A Humanidade

As pessoas costumam dizer: “seja diferente!”, quando na verdade querem dizer: “seja diferente sendo igual a mim!”. E continuam após uma risada: “e assim, outros serão iguais a nós, e em breve seremos todo mundo”. Esta é a conclusão dos comerciantes. Os comerciantes vendem idéias e conceitos como estes. E não têm pudor de usar palavras que outrora representaram os mais altos ideais. Assim é com aquela a que chamam “Liberdade”. Talvez numa época distante a liberdade fosse a espada dos guerreiros, fosse a pena dos poetas, fosse o poder de Deus.

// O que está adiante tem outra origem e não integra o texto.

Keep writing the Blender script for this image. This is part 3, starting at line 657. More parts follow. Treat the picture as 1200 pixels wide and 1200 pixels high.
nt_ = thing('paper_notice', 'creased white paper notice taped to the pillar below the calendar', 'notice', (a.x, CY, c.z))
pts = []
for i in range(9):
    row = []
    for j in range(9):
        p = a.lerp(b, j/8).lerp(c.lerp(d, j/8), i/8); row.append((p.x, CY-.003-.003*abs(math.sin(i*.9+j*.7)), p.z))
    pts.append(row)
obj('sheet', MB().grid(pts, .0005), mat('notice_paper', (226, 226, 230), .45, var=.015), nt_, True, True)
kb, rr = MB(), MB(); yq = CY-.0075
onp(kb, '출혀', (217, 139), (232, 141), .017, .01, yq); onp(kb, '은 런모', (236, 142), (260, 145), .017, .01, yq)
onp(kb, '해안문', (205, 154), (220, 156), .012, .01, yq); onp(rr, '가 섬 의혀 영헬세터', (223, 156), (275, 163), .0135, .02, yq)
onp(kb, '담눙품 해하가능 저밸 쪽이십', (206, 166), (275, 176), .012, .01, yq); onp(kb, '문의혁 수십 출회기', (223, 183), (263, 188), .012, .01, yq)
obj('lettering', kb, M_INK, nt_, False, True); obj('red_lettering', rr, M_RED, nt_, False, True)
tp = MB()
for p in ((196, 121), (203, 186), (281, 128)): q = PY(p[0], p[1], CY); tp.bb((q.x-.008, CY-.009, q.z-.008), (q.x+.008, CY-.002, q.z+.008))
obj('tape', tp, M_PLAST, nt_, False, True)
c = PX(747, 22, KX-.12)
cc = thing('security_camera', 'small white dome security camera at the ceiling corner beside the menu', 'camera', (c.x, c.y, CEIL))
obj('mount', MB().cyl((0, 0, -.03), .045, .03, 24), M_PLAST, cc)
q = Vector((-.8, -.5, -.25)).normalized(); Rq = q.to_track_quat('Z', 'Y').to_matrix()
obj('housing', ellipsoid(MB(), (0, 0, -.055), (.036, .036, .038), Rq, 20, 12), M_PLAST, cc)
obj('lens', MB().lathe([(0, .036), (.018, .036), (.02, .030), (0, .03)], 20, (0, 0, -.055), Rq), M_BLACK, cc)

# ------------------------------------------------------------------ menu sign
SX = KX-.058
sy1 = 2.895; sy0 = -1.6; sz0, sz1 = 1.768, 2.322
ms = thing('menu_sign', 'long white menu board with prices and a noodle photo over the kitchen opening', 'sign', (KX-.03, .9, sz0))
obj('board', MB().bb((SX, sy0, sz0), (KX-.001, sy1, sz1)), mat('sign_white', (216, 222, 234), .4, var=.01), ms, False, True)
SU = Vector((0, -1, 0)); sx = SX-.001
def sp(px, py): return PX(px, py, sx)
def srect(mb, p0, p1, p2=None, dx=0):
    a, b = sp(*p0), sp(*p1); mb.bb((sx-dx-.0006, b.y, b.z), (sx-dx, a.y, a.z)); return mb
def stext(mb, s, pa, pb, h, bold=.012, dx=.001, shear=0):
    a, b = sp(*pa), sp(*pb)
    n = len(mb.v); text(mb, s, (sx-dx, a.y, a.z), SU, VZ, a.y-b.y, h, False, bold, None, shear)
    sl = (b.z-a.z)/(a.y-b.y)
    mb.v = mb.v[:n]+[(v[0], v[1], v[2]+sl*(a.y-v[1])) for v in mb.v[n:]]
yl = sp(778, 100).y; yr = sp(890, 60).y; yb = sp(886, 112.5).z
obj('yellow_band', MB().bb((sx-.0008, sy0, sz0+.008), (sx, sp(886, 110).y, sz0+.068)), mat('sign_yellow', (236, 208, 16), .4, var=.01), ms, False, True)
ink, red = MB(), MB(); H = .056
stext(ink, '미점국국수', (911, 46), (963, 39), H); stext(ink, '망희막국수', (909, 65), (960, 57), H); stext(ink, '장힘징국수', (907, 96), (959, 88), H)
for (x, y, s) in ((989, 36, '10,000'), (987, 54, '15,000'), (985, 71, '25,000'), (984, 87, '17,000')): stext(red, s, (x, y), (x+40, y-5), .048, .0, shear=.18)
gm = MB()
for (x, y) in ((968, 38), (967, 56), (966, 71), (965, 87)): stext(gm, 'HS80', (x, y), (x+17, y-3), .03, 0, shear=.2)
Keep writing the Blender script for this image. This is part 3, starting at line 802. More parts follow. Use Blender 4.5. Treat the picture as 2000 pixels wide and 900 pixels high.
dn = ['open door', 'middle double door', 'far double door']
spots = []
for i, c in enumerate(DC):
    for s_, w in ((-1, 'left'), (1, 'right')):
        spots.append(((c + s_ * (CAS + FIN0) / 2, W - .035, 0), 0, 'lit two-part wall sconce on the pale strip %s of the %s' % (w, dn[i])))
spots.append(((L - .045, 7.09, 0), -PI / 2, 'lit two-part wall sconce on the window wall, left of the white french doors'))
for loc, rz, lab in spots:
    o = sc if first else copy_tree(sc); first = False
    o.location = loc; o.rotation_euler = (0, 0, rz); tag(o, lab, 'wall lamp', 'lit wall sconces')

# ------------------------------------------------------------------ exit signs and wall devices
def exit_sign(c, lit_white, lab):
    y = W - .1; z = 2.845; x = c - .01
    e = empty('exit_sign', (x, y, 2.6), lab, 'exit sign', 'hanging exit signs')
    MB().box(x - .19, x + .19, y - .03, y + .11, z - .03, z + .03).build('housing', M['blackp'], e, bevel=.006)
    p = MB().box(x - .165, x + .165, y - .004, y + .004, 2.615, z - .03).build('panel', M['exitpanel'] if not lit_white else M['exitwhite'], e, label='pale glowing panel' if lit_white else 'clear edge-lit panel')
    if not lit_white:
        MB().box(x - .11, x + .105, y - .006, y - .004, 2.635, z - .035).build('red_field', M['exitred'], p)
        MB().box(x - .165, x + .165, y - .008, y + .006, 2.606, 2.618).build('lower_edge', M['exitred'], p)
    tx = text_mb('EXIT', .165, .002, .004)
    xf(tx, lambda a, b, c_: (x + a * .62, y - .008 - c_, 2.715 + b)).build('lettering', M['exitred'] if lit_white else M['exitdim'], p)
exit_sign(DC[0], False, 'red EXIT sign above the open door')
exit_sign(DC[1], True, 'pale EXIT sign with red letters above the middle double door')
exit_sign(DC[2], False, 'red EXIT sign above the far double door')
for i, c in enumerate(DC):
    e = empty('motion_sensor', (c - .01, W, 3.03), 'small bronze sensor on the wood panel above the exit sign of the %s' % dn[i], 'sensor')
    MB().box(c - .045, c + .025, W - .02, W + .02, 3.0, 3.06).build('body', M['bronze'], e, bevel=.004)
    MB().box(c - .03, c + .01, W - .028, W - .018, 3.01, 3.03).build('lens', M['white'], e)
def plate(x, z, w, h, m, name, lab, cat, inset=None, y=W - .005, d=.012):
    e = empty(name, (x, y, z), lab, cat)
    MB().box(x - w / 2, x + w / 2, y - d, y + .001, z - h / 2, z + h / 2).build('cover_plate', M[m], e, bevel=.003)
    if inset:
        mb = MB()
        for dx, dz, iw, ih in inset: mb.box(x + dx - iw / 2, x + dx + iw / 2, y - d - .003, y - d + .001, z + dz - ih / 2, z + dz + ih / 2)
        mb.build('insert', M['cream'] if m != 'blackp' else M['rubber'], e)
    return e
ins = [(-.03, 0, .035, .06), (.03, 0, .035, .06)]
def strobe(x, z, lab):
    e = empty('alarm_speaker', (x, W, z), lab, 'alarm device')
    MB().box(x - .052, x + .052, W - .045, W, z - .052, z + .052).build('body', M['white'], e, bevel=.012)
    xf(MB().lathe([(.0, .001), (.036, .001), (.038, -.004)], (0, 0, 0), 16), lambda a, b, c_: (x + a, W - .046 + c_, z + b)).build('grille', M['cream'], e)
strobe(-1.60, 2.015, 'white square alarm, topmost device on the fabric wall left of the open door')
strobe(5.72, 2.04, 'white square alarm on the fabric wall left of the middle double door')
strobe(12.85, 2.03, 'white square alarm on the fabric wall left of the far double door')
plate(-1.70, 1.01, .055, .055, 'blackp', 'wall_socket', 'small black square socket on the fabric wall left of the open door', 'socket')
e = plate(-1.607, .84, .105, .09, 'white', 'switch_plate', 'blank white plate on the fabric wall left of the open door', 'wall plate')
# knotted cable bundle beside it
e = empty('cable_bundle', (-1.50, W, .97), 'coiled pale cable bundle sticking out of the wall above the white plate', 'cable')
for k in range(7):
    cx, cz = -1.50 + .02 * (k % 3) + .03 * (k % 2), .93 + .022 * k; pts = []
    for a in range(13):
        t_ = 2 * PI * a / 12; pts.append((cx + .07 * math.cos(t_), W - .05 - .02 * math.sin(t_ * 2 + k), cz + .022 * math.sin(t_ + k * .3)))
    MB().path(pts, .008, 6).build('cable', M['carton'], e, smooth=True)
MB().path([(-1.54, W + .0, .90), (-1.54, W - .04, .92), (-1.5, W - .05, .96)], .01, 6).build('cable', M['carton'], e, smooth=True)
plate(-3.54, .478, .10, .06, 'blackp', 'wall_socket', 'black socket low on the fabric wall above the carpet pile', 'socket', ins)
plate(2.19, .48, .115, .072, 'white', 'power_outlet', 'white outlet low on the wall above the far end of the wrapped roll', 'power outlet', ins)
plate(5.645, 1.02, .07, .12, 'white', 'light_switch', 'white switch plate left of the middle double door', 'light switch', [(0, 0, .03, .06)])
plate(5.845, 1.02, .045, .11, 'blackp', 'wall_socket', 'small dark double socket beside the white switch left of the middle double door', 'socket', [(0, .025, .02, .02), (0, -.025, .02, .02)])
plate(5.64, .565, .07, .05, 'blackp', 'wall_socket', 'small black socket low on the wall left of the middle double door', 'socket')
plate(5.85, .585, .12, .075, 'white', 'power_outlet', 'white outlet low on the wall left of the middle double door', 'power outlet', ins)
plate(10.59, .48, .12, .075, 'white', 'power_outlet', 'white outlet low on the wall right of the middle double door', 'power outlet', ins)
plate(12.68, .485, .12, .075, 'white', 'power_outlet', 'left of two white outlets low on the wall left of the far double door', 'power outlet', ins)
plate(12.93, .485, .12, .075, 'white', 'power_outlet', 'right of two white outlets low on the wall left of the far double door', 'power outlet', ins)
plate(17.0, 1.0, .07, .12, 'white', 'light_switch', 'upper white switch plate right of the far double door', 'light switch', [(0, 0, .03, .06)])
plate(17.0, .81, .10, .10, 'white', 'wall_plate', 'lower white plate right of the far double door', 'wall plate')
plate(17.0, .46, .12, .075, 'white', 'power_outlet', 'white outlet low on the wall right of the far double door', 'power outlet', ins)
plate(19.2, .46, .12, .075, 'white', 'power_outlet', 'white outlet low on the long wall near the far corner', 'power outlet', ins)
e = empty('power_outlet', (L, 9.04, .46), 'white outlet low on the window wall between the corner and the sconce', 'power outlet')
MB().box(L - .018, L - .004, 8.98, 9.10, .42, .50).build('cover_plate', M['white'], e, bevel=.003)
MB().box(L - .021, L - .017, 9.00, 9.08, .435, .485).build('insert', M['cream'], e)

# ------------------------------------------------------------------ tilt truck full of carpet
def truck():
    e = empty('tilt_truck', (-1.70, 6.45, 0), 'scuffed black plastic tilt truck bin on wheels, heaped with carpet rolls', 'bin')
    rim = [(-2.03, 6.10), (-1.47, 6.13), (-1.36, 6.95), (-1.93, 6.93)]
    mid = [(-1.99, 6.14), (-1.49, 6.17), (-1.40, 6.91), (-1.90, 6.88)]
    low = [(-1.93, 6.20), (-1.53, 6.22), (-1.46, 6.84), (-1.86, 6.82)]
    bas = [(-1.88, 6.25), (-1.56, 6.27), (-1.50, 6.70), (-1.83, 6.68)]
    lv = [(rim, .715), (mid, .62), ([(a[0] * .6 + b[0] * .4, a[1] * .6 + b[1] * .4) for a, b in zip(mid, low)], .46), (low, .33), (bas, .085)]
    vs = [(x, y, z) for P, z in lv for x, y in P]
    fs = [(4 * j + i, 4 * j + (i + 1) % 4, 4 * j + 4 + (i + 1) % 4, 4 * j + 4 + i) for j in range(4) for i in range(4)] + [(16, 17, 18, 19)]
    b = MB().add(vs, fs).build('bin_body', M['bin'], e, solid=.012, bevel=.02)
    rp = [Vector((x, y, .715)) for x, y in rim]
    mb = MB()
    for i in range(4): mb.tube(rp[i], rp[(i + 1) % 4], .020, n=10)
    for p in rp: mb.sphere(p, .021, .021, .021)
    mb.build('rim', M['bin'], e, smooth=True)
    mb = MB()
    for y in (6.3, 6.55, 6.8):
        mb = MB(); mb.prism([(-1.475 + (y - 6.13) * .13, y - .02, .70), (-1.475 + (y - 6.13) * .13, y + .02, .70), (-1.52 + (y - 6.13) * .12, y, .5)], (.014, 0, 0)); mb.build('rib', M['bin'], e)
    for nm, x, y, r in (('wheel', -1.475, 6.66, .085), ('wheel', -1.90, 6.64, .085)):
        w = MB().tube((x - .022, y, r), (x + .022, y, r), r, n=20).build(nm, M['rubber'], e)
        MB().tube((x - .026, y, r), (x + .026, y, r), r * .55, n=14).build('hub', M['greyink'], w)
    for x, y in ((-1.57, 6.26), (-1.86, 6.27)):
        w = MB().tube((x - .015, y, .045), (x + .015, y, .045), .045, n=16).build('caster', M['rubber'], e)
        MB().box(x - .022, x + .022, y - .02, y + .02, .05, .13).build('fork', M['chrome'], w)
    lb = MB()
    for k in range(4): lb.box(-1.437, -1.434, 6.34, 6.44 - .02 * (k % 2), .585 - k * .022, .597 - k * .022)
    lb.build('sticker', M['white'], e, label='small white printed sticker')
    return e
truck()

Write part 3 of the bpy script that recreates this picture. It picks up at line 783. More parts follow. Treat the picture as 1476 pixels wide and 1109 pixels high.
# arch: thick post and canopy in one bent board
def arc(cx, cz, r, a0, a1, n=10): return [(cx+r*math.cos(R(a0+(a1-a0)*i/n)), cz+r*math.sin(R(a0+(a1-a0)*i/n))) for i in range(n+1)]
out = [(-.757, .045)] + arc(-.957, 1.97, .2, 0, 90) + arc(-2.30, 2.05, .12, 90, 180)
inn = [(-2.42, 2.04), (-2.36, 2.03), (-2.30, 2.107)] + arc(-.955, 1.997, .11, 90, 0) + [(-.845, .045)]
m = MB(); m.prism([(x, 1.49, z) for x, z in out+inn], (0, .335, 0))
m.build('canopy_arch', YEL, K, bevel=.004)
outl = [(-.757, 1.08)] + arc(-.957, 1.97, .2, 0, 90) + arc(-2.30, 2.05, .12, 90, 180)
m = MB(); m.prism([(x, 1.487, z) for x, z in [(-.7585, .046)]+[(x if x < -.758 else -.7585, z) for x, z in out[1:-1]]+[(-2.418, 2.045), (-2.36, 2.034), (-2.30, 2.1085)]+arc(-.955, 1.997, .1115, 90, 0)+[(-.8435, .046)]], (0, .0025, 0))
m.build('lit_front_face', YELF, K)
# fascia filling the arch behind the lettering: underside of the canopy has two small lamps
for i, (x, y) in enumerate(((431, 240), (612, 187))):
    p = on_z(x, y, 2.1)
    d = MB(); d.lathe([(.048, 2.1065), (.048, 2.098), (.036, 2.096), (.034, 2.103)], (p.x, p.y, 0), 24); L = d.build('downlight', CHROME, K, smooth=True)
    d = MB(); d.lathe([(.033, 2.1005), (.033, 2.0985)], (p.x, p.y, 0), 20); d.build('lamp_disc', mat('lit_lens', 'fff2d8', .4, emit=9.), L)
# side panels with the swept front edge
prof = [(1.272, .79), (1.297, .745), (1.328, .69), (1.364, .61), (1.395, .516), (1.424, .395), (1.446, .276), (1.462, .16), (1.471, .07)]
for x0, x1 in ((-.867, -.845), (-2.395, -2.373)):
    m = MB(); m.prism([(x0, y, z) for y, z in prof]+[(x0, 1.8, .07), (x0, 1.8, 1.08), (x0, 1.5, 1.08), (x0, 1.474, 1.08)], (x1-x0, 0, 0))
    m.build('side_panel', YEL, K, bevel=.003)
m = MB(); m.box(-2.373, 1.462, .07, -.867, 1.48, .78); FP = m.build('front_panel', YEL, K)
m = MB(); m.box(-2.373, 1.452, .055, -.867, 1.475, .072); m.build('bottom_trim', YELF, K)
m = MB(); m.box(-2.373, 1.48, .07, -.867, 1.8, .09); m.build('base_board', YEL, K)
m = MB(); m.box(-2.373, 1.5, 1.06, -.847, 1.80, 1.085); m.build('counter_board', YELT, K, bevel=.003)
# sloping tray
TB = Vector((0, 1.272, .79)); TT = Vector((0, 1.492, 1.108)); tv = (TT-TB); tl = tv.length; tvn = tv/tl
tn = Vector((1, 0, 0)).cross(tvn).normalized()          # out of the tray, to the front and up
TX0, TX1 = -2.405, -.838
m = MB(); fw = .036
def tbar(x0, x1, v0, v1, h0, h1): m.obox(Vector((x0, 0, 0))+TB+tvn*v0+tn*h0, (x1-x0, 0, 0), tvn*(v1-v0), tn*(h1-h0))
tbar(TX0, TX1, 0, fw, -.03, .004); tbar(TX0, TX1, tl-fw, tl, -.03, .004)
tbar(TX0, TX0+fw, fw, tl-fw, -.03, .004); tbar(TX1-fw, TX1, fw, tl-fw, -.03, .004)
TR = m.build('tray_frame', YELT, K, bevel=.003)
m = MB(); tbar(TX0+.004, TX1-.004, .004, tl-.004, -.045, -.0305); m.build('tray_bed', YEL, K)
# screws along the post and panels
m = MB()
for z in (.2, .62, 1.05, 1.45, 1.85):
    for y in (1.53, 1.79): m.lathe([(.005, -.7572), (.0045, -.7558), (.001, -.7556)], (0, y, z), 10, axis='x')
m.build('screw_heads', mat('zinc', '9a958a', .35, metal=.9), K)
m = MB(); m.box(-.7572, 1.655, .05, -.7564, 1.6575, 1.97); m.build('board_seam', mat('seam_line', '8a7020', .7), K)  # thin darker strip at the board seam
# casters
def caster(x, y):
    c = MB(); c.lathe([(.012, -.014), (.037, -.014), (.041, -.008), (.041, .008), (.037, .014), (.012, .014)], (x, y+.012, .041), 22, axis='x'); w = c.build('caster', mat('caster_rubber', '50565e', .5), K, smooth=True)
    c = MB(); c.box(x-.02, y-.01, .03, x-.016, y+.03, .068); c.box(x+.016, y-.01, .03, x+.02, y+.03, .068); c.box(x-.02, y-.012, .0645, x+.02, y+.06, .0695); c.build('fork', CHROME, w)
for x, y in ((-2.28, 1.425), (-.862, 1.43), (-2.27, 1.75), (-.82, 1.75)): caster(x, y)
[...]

Hoje é apenas prostituta para os vendedores, e coisa muito pior para os governantes. “Nós temos a felicidade”, berram os feirantes, pois as pessoas não sabem o que é felicidade. Então correm a comprar e dão uma grande risada. E então concluem: “nós somos a humanidade!”, porque ouviram alguém falar assim. Não sois humanidade, infelizes! Sois apenas uma multidão. Regozijai-vos do vosso passado e esqueceis que chegastes aonde chegastes mais por tropeços e quedas do que por altos vôos. E ainda assim, não chegastes muito longe. Por isso vos exorto para a solidão meus amigos. Para os desertos, para as florestas, para as montanhas, para o horizonte! Quanto maior a aglomeração, mais baixo o nível mental. Que a revolução, ou seja lá o que for, comece em cada um de vós e num movimento natural como de um rio, alcance o grande oceano chamado “multidão”, e que chama a si mesmo de “humanidade”. E não vos enganeis mais com os comerciantes. Ignorais que eles são escravagistas e mágicos perversos? Vendem a imagem do homem perfeito, sabendo que tal coisa não existe, o homem. Vendem o dia de amanhã e nem sequer o hoje ainda existe. Não deis ouvidos também àqueles que se gabam da “cultura”! Freqüentemente é um Necromante que vos fala. Nada além de plantação e criação de animais deve ser chamado de cultura. De resto, são apenas ossos e carne apodrecida que jogam sobre vós. Sem falar nos fantasmas que não vos deixam dormir à noite! E a toda esta imundície vós comeis e arrotais felizes: “cultura!”. Lede os bons livros, escutai a boa música, mas não faleis em cultura. Deixai os papagaios falarem sobre ela. Mas ainda dizeis: “felizes são os lobos e as raposas!”, porque foram ensinados a repetir isso e vos esqueceis que sois apenas ovelhas. Esperais então o bom pastor, e ele chega falando em “liberdade”. Mas esqueceis que ainda sois apenas ovelhas, uma multidão delas.